**Stated exercise:** Exactly the lines from the line containing "Build this scene" through the line containing "FRONT = 8.35" are to be echoed, with both included and pictures left out.

* begin Material for this task *

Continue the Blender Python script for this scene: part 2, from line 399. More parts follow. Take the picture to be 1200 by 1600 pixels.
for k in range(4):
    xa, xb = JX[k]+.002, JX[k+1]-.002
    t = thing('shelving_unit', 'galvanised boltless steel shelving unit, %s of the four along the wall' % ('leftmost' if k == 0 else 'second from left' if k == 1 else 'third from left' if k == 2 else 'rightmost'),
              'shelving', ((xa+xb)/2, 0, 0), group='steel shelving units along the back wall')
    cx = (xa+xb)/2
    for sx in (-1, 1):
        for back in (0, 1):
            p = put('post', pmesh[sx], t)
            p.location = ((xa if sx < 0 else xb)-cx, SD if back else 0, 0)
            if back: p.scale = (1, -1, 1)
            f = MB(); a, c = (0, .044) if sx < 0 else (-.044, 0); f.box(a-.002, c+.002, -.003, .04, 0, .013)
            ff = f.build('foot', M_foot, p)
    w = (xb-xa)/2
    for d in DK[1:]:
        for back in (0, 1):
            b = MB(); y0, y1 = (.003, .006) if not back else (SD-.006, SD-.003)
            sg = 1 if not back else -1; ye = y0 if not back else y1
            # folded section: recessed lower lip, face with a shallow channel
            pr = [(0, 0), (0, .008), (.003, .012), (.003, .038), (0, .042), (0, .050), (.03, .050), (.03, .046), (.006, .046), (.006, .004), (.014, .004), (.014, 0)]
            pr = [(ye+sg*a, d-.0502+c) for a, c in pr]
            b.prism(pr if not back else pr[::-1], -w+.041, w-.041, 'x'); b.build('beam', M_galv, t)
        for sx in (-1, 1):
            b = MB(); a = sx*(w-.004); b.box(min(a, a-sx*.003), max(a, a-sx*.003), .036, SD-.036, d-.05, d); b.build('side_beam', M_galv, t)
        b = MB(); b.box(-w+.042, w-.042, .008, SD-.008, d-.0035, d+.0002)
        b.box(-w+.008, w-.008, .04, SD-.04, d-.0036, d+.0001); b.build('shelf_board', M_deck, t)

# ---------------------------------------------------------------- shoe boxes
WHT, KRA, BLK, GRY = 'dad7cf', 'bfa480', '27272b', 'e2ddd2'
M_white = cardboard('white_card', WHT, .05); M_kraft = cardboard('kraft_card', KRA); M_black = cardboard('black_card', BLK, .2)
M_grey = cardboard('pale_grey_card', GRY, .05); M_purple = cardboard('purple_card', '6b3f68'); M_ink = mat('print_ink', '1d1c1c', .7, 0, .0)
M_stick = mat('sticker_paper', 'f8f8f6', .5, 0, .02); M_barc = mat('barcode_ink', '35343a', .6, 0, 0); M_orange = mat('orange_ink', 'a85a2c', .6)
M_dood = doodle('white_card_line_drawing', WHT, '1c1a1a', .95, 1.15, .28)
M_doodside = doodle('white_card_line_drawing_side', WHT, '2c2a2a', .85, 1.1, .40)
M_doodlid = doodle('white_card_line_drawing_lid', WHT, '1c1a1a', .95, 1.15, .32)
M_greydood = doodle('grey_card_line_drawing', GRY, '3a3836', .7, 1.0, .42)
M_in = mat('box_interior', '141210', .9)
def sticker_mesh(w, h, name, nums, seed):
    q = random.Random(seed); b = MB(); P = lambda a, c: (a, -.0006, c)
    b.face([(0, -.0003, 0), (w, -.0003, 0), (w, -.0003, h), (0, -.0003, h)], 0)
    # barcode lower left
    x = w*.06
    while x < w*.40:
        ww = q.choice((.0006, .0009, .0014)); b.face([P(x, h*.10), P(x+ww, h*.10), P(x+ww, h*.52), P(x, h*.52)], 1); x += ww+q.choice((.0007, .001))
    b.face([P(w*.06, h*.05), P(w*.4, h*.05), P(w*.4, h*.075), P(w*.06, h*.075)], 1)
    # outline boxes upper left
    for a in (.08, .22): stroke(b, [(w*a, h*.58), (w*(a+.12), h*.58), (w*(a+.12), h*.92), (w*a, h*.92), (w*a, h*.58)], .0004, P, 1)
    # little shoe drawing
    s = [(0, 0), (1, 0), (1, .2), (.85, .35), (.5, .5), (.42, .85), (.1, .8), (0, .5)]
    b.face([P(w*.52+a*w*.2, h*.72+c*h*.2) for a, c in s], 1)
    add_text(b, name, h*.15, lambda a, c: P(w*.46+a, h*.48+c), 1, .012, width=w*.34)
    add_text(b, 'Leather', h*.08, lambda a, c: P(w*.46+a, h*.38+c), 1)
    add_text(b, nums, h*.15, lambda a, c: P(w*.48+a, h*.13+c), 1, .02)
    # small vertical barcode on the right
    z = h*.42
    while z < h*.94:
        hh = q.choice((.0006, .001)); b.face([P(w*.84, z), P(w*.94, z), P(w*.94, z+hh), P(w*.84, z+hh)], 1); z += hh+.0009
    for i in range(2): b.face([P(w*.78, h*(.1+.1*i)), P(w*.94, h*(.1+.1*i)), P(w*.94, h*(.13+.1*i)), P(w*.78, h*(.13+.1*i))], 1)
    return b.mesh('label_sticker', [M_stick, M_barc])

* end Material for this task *
* begin Material for this task *

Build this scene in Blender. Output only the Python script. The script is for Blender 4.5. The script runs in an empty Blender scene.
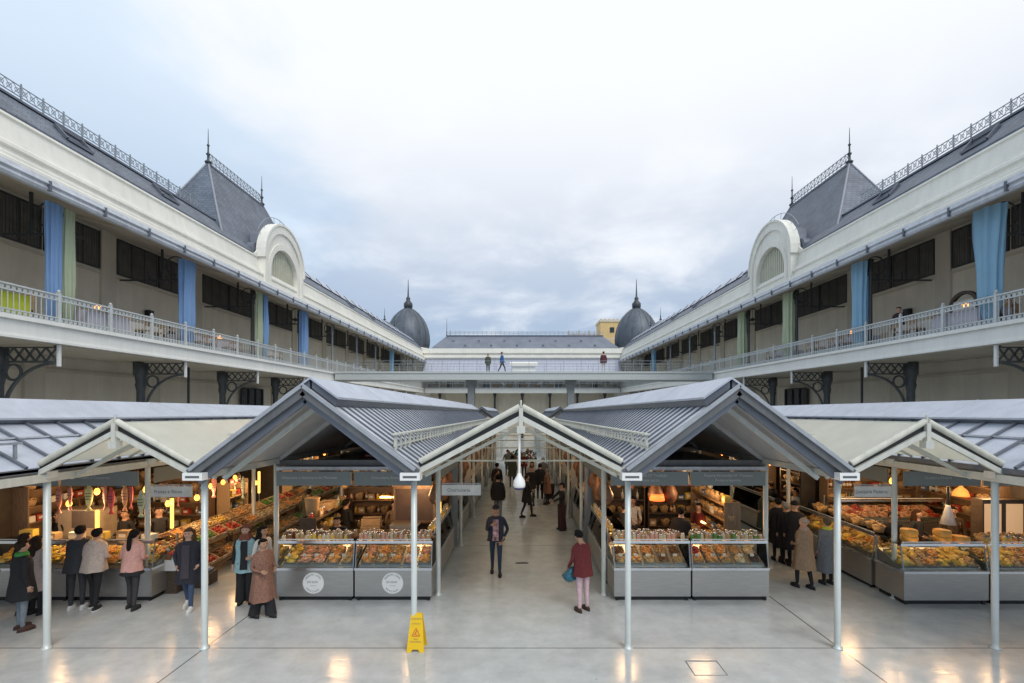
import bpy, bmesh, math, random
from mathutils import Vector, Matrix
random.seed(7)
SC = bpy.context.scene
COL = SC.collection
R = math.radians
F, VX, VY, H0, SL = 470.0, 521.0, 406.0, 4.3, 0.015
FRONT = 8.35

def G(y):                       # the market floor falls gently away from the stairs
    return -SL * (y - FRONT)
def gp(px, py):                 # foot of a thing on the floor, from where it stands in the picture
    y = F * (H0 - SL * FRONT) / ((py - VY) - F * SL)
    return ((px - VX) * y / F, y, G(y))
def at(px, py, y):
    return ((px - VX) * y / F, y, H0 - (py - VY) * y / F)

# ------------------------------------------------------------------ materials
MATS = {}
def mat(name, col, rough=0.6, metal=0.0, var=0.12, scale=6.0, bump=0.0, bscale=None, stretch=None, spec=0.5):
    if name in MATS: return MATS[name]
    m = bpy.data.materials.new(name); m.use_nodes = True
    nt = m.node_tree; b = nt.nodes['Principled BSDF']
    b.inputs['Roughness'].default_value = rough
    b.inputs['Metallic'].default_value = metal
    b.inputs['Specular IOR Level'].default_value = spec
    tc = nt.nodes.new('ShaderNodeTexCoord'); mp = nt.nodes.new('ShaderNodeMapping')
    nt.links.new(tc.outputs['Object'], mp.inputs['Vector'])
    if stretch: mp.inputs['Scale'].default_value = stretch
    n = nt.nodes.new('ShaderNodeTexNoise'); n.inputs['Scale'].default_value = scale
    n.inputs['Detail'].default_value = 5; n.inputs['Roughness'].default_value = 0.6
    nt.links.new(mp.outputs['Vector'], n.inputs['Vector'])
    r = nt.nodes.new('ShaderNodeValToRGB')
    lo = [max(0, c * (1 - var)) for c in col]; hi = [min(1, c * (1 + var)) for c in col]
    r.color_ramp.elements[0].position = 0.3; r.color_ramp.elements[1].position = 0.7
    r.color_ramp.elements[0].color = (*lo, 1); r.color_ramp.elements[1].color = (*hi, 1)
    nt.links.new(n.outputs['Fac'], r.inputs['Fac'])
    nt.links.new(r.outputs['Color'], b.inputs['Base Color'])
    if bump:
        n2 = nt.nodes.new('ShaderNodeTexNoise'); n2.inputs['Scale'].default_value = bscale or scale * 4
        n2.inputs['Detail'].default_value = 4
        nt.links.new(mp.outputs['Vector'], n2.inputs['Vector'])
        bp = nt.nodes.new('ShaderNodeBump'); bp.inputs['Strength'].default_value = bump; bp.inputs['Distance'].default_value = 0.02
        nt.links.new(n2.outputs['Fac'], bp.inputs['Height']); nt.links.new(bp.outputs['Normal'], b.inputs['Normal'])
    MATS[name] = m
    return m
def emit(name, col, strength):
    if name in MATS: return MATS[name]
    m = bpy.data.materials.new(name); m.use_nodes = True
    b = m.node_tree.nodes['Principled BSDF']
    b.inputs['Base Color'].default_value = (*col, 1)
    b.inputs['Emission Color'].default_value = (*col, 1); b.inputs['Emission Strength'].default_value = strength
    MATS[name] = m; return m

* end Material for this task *

**Solution to this exercise:**
Build this scene in Blender. Output only the Python script. The script is for Blender 4.5. The script runs in an empty Blender scene.
import bpy, bmesh, math, random
from mathutils import Vector, Matrix
random.seed(7)
SC = bpy.context.scene
COL = SC.collection
R = math.radians
F, VX, VY, H0, SL = 470.0, 521.0, 406.0, 4.3, 0.015
FRONT = 8.35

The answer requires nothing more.